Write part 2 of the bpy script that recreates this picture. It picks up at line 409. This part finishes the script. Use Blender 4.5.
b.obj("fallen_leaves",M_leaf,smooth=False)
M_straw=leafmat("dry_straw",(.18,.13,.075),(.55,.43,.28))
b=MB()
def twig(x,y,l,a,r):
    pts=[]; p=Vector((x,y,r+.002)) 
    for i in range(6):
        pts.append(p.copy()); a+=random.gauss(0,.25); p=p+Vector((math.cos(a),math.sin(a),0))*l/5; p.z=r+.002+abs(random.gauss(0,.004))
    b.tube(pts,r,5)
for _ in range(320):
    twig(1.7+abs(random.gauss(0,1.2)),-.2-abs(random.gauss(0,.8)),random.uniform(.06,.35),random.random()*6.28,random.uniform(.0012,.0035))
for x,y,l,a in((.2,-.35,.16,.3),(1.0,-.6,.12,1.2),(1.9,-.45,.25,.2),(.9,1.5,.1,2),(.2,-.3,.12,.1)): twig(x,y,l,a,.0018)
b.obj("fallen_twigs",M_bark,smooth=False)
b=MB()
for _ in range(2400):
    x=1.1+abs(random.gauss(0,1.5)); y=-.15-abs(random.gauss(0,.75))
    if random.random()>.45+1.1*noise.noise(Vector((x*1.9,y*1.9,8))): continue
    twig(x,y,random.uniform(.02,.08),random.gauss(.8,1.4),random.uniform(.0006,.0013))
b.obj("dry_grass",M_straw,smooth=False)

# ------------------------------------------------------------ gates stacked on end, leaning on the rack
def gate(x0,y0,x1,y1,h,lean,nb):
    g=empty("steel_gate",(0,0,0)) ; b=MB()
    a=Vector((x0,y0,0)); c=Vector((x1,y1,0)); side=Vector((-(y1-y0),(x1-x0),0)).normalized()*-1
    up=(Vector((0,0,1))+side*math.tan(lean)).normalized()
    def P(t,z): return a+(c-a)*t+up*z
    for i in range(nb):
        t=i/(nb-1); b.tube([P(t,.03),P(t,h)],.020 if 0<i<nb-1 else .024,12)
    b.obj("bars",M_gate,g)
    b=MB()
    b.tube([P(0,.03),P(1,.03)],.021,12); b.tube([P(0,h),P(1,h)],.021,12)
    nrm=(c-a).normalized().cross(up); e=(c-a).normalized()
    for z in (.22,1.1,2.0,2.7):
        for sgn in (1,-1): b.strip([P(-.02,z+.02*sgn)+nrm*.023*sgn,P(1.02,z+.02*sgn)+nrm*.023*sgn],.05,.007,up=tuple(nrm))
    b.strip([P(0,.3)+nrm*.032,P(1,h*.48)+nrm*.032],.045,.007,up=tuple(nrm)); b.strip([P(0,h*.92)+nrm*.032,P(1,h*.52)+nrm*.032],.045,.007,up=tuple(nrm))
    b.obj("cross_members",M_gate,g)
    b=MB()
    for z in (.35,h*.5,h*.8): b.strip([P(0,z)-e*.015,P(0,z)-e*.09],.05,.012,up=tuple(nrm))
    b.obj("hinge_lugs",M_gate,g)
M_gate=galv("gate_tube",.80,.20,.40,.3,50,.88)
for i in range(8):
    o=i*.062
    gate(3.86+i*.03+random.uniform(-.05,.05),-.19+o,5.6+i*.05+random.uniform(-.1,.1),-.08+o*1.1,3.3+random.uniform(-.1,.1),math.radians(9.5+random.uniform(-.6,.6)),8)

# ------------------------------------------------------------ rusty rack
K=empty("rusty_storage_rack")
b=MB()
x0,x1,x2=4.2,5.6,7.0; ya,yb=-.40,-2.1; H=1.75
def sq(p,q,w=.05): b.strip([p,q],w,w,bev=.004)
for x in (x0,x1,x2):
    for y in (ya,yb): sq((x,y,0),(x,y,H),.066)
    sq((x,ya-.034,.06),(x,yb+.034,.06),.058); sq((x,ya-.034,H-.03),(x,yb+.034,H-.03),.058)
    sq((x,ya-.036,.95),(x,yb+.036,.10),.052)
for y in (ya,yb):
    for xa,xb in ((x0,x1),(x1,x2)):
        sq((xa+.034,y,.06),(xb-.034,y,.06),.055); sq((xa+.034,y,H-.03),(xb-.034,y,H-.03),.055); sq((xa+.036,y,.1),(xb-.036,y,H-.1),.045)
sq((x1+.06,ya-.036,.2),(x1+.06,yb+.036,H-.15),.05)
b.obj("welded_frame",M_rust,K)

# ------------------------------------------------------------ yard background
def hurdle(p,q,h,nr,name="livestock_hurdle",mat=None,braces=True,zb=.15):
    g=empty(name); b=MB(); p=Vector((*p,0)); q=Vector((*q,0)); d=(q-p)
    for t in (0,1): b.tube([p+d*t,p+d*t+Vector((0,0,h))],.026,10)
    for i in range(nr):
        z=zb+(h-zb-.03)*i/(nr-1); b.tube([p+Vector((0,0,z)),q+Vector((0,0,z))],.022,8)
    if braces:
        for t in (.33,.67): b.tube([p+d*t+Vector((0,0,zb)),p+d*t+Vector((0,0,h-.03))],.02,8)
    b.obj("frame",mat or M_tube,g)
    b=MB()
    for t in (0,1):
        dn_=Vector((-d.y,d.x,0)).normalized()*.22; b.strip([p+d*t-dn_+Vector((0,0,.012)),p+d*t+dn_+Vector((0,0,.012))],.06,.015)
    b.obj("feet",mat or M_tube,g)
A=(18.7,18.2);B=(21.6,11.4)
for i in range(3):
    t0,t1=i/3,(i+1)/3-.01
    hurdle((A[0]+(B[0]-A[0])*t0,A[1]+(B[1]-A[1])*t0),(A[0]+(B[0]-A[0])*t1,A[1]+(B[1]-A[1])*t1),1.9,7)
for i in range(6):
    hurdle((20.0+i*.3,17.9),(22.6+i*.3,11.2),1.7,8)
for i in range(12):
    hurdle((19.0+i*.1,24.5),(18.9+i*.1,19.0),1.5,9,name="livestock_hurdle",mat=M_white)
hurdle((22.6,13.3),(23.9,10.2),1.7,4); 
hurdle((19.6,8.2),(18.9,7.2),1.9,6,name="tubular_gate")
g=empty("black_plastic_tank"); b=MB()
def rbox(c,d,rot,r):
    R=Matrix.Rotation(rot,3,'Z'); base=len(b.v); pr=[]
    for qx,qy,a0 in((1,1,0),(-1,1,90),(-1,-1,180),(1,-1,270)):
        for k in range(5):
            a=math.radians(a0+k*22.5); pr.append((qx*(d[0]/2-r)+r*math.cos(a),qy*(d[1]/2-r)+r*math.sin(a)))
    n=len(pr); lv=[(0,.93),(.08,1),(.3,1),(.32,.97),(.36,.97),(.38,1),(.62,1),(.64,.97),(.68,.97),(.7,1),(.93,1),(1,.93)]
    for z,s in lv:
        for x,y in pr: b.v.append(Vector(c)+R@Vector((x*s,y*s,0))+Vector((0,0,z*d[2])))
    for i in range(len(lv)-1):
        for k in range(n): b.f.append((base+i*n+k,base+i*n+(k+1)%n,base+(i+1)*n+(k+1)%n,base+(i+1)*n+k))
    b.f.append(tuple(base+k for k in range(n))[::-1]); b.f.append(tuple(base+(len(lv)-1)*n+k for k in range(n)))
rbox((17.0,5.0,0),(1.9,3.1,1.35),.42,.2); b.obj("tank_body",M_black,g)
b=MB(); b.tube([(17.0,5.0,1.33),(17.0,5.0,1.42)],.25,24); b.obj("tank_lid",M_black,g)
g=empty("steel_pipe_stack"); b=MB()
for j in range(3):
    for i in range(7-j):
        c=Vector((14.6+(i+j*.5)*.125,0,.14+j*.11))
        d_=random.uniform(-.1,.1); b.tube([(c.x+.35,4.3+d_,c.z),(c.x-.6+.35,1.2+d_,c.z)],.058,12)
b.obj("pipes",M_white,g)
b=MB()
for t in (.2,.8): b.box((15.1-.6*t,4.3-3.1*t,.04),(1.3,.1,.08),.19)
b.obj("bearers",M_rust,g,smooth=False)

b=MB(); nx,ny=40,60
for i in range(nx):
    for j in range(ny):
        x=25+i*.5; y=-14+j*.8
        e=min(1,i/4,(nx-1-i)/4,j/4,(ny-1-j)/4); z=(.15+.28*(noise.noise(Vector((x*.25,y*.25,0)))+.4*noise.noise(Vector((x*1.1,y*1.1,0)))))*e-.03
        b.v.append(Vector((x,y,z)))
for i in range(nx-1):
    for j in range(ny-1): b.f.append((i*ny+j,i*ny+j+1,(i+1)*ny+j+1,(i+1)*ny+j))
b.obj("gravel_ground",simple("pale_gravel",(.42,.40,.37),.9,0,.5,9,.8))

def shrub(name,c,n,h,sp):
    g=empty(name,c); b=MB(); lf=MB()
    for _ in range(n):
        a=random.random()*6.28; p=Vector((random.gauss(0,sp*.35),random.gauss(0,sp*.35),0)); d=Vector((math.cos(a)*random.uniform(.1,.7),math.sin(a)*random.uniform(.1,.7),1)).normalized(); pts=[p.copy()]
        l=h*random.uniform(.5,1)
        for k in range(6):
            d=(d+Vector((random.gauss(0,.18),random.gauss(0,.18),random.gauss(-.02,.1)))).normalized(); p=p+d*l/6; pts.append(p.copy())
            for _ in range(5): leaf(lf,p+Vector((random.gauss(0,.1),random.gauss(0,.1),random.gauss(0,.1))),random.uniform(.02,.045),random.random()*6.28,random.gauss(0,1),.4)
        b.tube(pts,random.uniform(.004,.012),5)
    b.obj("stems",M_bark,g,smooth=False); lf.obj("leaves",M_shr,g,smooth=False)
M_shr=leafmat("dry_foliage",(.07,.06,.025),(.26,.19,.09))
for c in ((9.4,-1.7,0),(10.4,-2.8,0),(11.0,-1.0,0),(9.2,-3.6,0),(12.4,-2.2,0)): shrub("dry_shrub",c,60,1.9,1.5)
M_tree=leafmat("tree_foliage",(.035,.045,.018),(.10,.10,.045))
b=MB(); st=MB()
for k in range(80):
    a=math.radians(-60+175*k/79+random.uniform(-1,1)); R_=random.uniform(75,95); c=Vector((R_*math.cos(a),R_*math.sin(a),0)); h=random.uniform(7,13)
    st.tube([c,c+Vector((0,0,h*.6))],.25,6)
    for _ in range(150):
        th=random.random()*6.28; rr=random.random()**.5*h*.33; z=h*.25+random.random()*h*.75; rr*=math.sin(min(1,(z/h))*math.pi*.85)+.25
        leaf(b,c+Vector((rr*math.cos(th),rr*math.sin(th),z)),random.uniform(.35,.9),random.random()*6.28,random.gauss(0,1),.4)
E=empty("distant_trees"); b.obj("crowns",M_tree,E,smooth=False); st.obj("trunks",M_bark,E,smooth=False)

● ● ● ● ●

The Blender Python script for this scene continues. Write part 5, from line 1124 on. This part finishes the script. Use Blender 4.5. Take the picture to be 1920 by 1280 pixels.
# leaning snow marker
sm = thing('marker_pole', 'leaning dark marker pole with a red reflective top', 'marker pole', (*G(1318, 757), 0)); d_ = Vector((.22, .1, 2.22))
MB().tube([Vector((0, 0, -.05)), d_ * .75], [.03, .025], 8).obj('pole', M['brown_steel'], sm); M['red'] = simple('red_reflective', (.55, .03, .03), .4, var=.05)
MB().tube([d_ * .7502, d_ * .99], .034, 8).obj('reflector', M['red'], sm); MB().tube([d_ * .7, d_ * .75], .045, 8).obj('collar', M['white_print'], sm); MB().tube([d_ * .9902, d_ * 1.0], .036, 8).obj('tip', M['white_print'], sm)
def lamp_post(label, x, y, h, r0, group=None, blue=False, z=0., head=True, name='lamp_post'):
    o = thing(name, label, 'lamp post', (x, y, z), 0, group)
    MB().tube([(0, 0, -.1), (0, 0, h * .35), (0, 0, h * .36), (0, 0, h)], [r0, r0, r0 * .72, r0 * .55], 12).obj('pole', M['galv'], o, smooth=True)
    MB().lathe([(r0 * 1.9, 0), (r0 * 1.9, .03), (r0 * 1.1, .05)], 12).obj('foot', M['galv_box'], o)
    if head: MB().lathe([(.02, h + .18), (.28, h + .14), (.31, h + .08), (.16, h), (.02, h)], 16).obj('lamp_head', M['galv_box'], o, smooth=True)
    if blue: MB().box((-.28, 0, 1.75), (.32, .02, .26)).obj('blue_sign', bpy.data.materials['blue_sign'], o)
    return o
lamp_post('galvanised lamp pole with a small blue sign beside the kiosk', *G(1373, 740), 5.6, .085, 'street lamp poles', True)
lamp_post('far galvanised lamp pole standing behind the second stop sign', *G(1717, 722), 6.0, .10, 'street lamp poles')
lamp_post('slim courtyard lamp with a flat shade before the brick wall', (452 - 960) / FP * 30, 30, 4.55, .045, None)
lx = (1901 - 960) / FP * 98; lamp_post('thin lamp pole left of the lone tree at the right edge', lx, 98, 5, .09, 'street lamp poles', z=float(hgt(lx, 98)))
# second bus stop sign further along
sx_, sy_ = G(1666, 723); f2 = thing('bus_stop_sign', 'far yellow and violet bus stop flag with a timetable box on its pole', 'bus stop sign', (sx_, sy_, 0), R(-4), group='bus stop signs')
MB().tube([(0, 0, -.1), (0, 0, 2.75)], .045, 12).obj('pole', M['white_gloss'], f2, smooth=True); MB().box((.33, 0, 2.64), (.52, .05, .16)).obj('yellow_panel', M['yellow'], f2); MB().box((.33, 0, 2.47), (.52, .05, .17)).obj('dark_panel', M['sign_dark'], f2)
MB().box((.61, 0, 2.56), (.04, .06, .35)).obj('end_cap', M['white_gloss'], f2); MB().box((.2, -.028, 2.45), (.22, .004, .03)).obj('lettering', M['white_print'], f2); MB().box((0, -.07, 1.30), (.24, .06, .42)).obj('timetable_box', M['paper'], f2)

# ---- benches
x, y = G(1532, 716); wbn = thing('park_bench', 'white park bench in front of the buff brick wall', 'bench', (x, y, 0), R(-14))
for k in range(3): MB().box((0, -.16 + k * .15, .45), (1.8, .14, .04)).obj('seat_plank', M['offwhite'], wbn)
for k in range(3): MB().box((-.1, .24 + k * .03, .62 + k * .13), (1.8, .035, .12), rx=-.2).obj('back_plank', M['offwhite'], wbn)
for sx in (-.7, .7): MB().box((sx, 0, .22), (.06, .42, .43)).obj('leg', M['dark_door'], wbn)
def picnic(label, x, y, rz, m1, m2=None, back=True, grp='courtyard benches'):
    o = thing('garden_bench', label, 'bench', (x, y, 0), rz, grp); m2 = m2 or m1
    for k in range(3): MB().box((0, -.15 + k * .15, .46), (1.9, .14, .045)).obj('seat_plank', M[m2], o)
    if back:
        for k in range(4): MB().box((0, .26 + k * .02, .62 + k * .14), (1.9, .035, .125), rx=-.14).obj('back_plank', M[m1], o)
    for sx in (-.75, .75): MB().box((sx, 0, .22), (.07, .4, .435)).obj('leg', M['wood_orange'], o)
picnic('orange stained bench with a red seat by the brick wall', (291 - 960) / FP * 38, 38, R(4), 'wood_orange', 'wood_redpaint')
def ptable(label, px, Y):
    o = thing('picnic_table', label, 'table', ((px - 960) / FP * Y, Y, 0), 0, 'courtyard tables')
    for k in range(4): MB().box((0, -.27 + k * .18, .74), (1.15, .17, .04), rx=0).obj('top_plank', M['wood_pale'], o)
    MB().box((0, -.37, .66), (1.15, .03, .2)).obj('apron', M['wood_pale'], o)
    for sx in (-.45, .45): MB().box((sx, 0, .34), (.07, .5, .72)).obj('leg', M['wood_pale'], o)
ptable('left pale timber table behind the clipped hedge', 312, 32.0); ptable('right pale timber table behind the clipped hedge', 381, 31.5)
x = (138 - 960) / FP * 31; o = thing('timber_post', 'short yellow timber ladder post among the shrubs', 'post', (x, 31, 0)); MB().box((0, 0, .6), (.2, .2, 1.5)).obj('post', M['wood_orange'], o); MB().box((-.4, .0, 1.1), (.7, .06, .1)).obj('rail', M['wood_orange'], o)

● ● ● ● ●

Of all the lines above, how many contain the word "picture"? Give the number and nothing else.

#### [Solution to this task]
2